Photo: Jardin botanique de Montréal (Gilles Murray)

Choosing a lilac

It is best to choose a plant that already has several branches. Lilacs sold in containers should have well-developed root systems. If you buy a balled and burlapped plant, it should be firmly tied up. Home gardeners may find it more difficult to grow bare-rooted plants purchased in spring.

Multiplication methods

Home gardeners tend to use division and layering for propagating lilacs, whereas nursery growers mostly use cuttings and even in vitro culture to grow large quantities of plants. Grafting is becoming increasingly less common.

Planting

Spring is the ideal time for planting a lilac, in April or May. This will give the shrub plenty of time to develop new roots and store sufficient nutrients before winter. With the increasing popularity of container-grown plants, however, lilacs can now be planted all summer long and even in fall, as late as mid-October (before the ground freezes).

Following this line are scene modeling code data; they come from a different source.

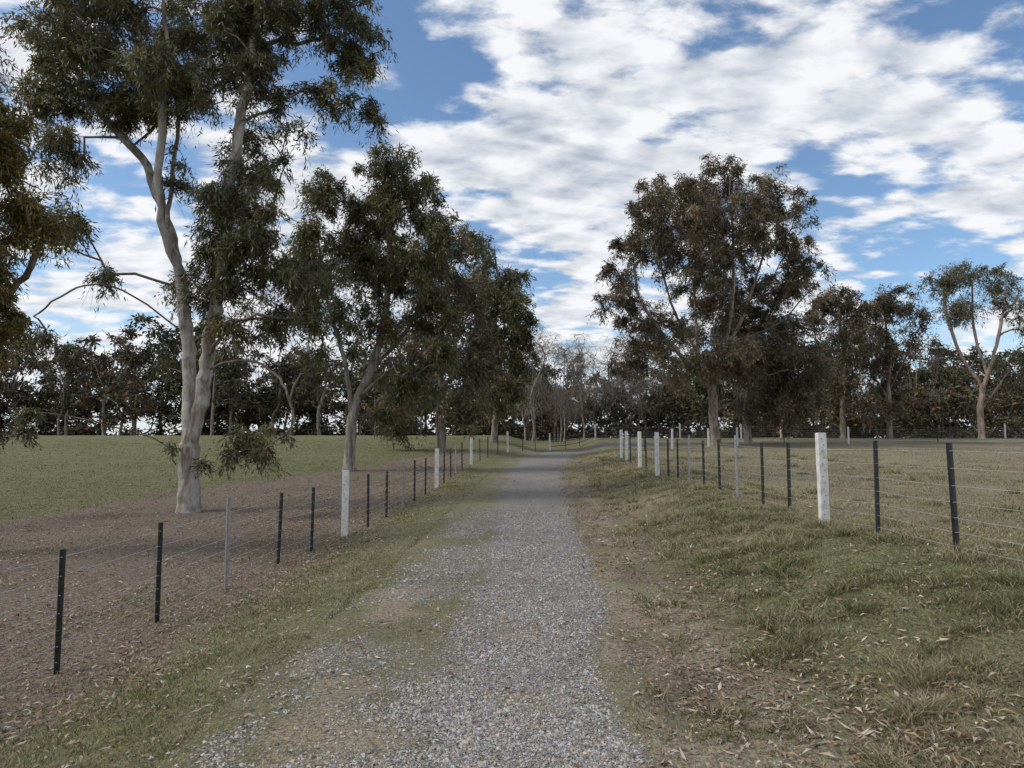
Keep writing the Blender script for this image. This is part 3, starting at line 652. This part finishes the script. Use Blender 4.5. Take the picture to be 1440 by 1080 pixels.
# ------------------------------------------------------------ sky, sun
SUN_EL, SUN_AZ = 44, -100      # azimuth from +Y, negative = to the left
w = bpy.data.worlds.new('sky'); scene.world = w; w.use_nodes = True
nt = NT(w.node_tree); bg = nt.n['Background']; bg.inputs['Strength'].default_value = .12
sky = nt.new('ShaderNodeTexSky', sky_type='NISHITA'); sky.sun_disc = False
sky.sun_elevation = math.radians(SUN_EL); sky.sun_rotation = math.radians(SUN_AZ); sky.air_density = 1.0; sky.dust_density = .6; sky.ozone_density = 2.0
d = nt.new('ShaderNodeTexCoord').outputs['Generated']
sp = nt.new('ShaderNodeSeparateXYZ'); nt.l.new(d, sp.inputs[0])
zz = nt.math('ADD', nt.math('MAXIMUM', sp.outputs[2], 0.0), .19)
cb = nt.new('ShaderNodeCombineXYZ'); nt.put(cb.inputs[0], nt.math('DIVIDE', sp.outputs[0], zz)); nt.put(cb.inputs[1], nt.math('DIVIDE', sp.outputs[1], zz))
def mapped(off=(0, 0, 0)):
    m = nt.new('ShaderNodeMapping'); nt.l.new(cb.outputs[0], m.inputs[0]); m.inputs['Location'].default_value = off
    m.inputs['Rotation'].default_value = (0, 0, math.radians(-28)); m.inputs['Scale'].default_value = (.72, 1.08, 1)
    return m.outputs[0]
def blob(az, el, rad, st):
    a, e = math.radians(az), math.radians(el); v = (math.sin(a) * math.cos(e), math.cos(a) * math.cos(e), math.sin(e))
    dt = nt.new('ShaderNodeVectorMath', operation='DOT_PRODUCT'); nt.l.new(d, dt.inputs[0]); dt.inputs[1].default_value = v
    return nt.mr(dt.outputs['Value'], math.cos(math.radians(rad)), 1.0, 0, st)
blobs = [(-8, 31, 8, -.11), (36, 29, 7, -.10), (25, 19.5, 5, -.10), (-5, 17, 4.5, -.10), (-13, 24, 4.5, -.08), (31, 12.5, 6, -.10), (-24, 20, 5, -.05), (2, 14, 3, -.05),
         (1, 25, 10, .07), (14, 26, 16, .08), (7, 18, 7, .06), (29, 24, 6, .07), (35, 17.5, 4, .07), (22, 14, 4, .05), (-18, 12, 14, .08), (5, 10, 7, .04)]
B = 0.0
for b_ in blobs: B = nt.math('ADD', B, blob(*b_))
def dens(off, det):
    m = mapped(off)
    wv = nt.new('ShaderNodeVectorMath', operation='SCALE'); nt.l.new(nt.noise(m, 5.0, 2, .6, 0, 'Color'), wv.inputs[0]); wv.inputs['Scale'].default_value = .2
    ad = nt.new('ShaderNodeVectorMath', operation='ADD'); nt.l.new(m, ad.inputs[0]); nt.l.new(wv.outputs[0], ad.inputs[1])
    vo = nt.new('ShaderNodeTexVoronoi', feature='SMOOTH_F1', voronoi_dimensions='2D'); nt.l.new(ad.outputs[0], vo.inputs['Vector']); vo.inputs['Scale'].default_value = 10.5; vo.inputs['Smoothness'].default_value = .6
    a = nt.noise(m, 1.9, 2, .5); b1 = nt.noise(m, 7.0, det, .62, .1)
    r_ = nt.math('ADD', nt.math('MULTIPLY', a, .42), nt.math('MULTIPLY', b1, .56))
    return nt.math('ADD', r_, nt.math('MULTIPLY', nt.math('SUBTRACT', .42, vo.outputs['Distance']), .17))
D1 = dens((3.1, 1.7, 0), 8); D2 = dens((3.1 + .045, 1.7 - .028, 0), 5)
cov = nt.math('ADD', D1, B)
mask = nt.mr(cov, .405, .545)
shade = nt.math('ADD', nt.math('MULTIPLY', nt.math('SUBTRACT', D1, D2), 4.5), .86)
thick = nt.mr(cov, .50, .70, 0, .46)
shade = nt.math('SUBTRACT', shade, thick, clamp=True)
cloud = nt.mix(shade, (3.7, 4.15, 4.9), (8.0, 8.05, 8.2))
skyc = nt.mix(1, sky.outputs[0], (1.1, 1.22, 1.28), 'MULTIPLY')
hz = nt.mr(sp.outputs[2], 0, .20, .6, 0)
skyc = nt.mix(hz, skyc, (6.4, 6.9, 7.4))
fin = nt.mix(nt.math('MULTIPLY', mask, .96), skyc, cloud)
nt.l.new(fin, bg.inputs[0])
sl = bpy.data.lights.new('sun', 'SUN'); sl.energy = 2.2; sl.angle = math.radians(16); sl.color = (1, .95, .87)
so = bpy.data.objects.new('sun', sl); scene.collection.objects.link(so)
a, e = math.radians(SUN_AZ), math.radians(SUN_EL)
so.rotation_euler = Vector((math.sin(a) * math.cos(e), math.cos(a) * math.cos(e), math.sin(e))).to_track_quat('Z', 'Y').to_euler()
so.location = (-20, 10, 30)

# ------------------------------------------------------------ camera
cam = bpy.data.cameras.new('camera'); co = bpy.data.objects.new('camera', cam); scene.collection.objects.link(co)
cam.lens = 25; cam.sensor_width = 36; cam.clip_end = 3000; cam.clip_start = .05
co.location = (0, 0, 1.6); co.rotation_euler = (math.radians(95.14), 0, 0)
scene.camera = co
scene.view_settings.view_transform = 'Standard'; scene.view_settings.look = 'None'; scene.view_settings.exposure = 0
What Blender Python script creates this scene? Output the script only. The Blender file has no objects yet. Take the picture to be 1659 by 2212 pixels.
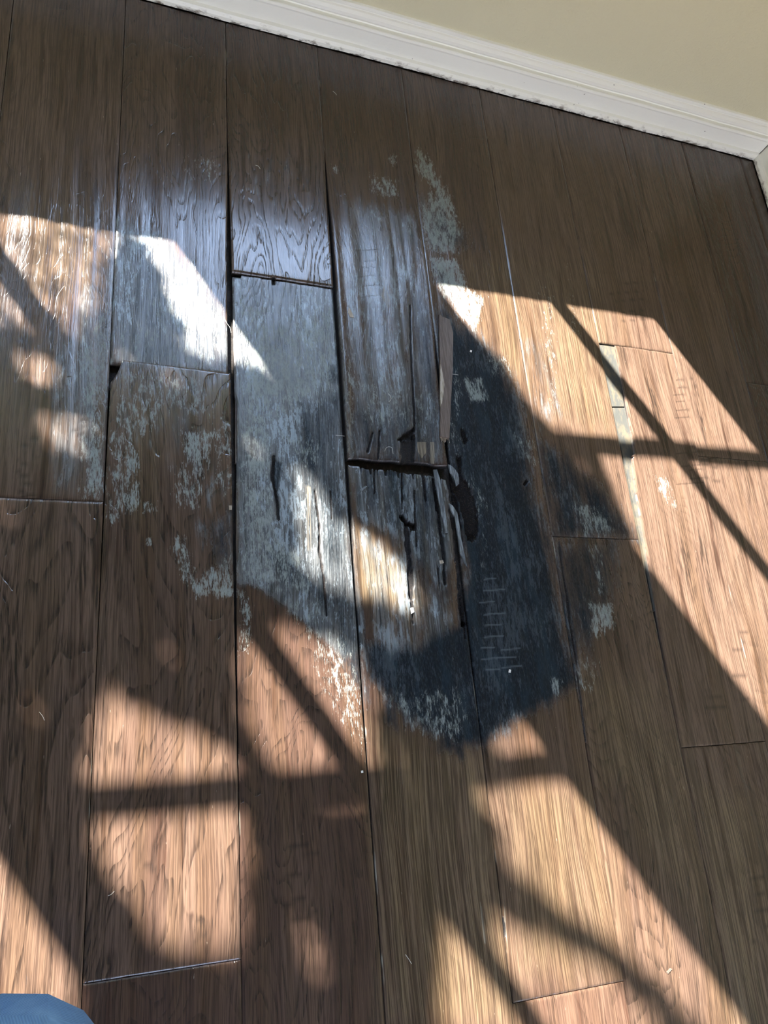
import bpy, math, random
import numpy as np
from mathutils import Matrix, Vector

# ------------------------------------------------------------------ scale, camera
S = 1.13                                   # camera height above the floor in metres
F_PX, CX, CY = 1673.4, 829.5, 1106.0
RX, RY, RZ = 0.37517603, -0.34916777, -0.08633201
R = np.array((Matrix.Rotation(RZ, 3, 'Z') @ Matrix.Rotation(RY, 3, 'Y') @ Matrix.Rotation(RX, 3, 'X')))
rng = np.random.default_rng(7); random.seed(7)

C = bpy.data.collections.new('scene'); bpy.context.scene.collection.children.link(C)
cam = bpy.data.cameras.new('camera'); cam.sensor_fit = 'HORIZONTAL'; cam.sensor_width = 36
cam.lens = 36 * F_PX / 1659; cam.clip_start = 0.01
co = bpy.data.objects.new('camera', cam); C.objects.link(co)
co.matrix_world = Matrix.Translation((0, 0, S)) @ Matrix(R.tolist()).to_4x4()
bpy.context.scene.camera = co
vs = bpy.context.scene.view_settings
vs.view_transform = 'Standard'; vs.look = 'None'; vs.gamma = 1; vs.use_curve_mapping = False
vs.exposure = 0.0

# ------------------------------------------------------------------ light
SUN_EL = math.radians(38.0); TE = math.tan(SUN_EL); SDX, SDY = 0.5548, -0.832
world = bpy.data.worlds.new('sky'); bpy.context.scene.world = world; world.use_nodes = True
wt = world.node_tree; wt.nodes.clear()
wo = wt.nodes.new('ShaderNodeOutputWorld'); wb = wt.nodes.new('ShaderNodeBackground')
wtc = wt.nodes.new('ShaderNodeTexCoord'); wsx = wt.nodes.new('ShaderNodeSeparateXYZ'); wr = wt.nodes.new('ShaderNodeValToRGB')
wt.links.new(wtc.outputs['Generated'], wsx.inputs[0]); wt.links.new(wsx.outputs[2], wr.inputs[0])
wr.color_ramp.elements[0].position = 0.15; wr.color_ramp.elements[0].color = (0.90, 0.83, 0.90, 1)
wr.color_ramp.elements[1].position = 0.60; wr.color_ramp.elements[1].color = (2.1, 2.9, 4.4, 1)
wt.links.new(wr.outputs[0], wb.inputs[0]); wt.links.new(wb.outputs[0], wo.inputs[0])
wb.inputs[1].default_value = 5.2
sl = bpy.data.lights.new('sun', 'SUN'); sl.energy = 70.0; sl.angle = math.radians(0.55); sl.color = (1.0, 0.94, 0.86)
so = bpy.data.objects.new('sun', sl); C.objects.link(so)
so.rotation_euler = Vector((SDX, SDY, -TE)).to_track_quat('-Z', 'Y').to_euler(); so.location = (-3, 5, 4)

# ------------------------------------------------------------------ pixel <-> floor
def fl(px, py, z=0.0):
    d = R @ np.array([(px - CX) / F_PX, -(py - CY) / F_PX, -1.0])
    t = (z - S) / d[2]
    return np.array([d[0] * t, d[1] * t])
def to_px(x, y, z=0.0):
    q = np.stack([x, y, np.zeros_like(x) + z - S], -1) @ R
    w = -q[..., 2]
    w = np.where(w < 0.05, 0.05, w)
    return CX + F_PX * q[..., 0] / w, CY - F_PX * q[..., 1] / w

# ------------------------------------------------------------------ numpy noise
def vnoise(x, y, seed=0):
    xi = np.floor(x).astype(np.int64); yi = np.floor(y).astype(np.int64)
    fx = x - xi; fy = y - yi
    fx = fx * fx * (3 - 2 * fx); fy = fy * fy * (3 - 2 * fy)
    def h(a, b):
        n = (a * 374761393 + b * 668265263 + seed * 1442695041) & 0x7fffffff
        n = ((n ^ (n >> 13)) * 1274126177) & 0x7fffffff
        return ((n ^ (n >> 16)) & 0xffff) / 65535.0
    return (h(xi, yi) * (1 - fx) + h(xi + 1, yi) * fx) * (1 - fy) + (h(xi, yi + 1) * (1 - fx) + h(xi + 1, yi + 1) * fx) * fy
def sst(a, b, v):
    t = np.clip((v - a) / (b - a), 0, 1); return t * t * (3 - 2 * t)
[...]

Lilacs should be planted in well drained soil with a neutral to slightly alkaline pH. Heavy clay soil should first be amended with compost or composted manure. Poorly drained clay soils can also be amended by adding sandy loam. If there is insufficient drainage, you can build raised beds.

For the best flowers, choose a sunny site (at least 6 hours of sun a day). Fertilize with a product high in phosphorus and potassium in early May. Avoid using fertilizers high in nitrogen, which encourages leafy growth at the expense of blooms.